Monk's Cafe Flemish Sour Ale
What's Jayme drinking? Well, I'm glad you asked. After the fun time I had during the LoneStarCon 3 literary beer with Mark Finn, I figured I might as well have more fun sharing my various adult beverage adventures with a wider audience. This evening at HEB, Monk's Cafe Flemish Sour Ale caught my attention. I was in the mood to try something new, and as I'm not terribly familiar with Flemish sour ales, I decided now would be a good time to rectify that situation. Although it's labeled as a product of Belgium and stocked beside--and in a corked bottle similar to--traditional Belgian Trappist ales, this Flemish is a very different animal, indeed. But I'll get to that in a moment.

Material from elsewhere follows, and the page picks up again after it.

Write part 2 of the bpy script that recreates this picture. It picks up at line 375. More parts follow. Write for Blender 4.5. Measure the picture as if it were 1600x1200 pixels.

The cork comes out with a satisfying pop, followed shortly by a curling fog of CO2. The ale pours as a reddish caramel that gets very dark in the glass. Like a good barleywine, it is dark but clear, without the opaque tones of a bock or stout. It forms a modest, creamy-tan head that shows dignified restraint and impressive persistence--I'm 15 minutes in now, and there's still an eighth of an inch of head left. Lacing is moderate on glass. The scent has a bit of sour apple to it, with the faintest hint of yeast. The malty overtones I'd expected with a beer this dark are absent. The taste is equally unexpected. There's a strong apple overtone here, to the point of the flavor being very cider-like. Contributing to the effect is the fact that this is a very "thin" beer, extremely light for all it's dark color with an almost effervescent mouthfeel (although to be clear, it doesn't actually effervesce. But I suspect it wants to, or would if it could). There are hints of raspberry and vanilla, along with a faint, earthy portabella mushroom taste as well. If there are any hops here, I can't taste them. This is a lightly sweet ale at it's best cold. As it warms, the sourness grows more pronounced and lingers longer on the tongue. The 5.5 percent alcohol is lower than I'd expected as well, almost invisible amongst the strong flavor profile, but in an ale with as light a mouthfeel as this, more alcohol would not be a good thing.

This is not a winter dark. The cider-like quality makes this an ale best suited for drinking on a blisteringly hot summer afternoon. I'm not one to buy into the thirst-quenching properties of beer, but I can see how this Flemish sour would fit the bill. It's very mild and inoffensive, an exotic beer for people whom beer begins with Bud and ends with Light. Certainly not in my top 10, but I wouldn't be opposed to enjoying it on occasion.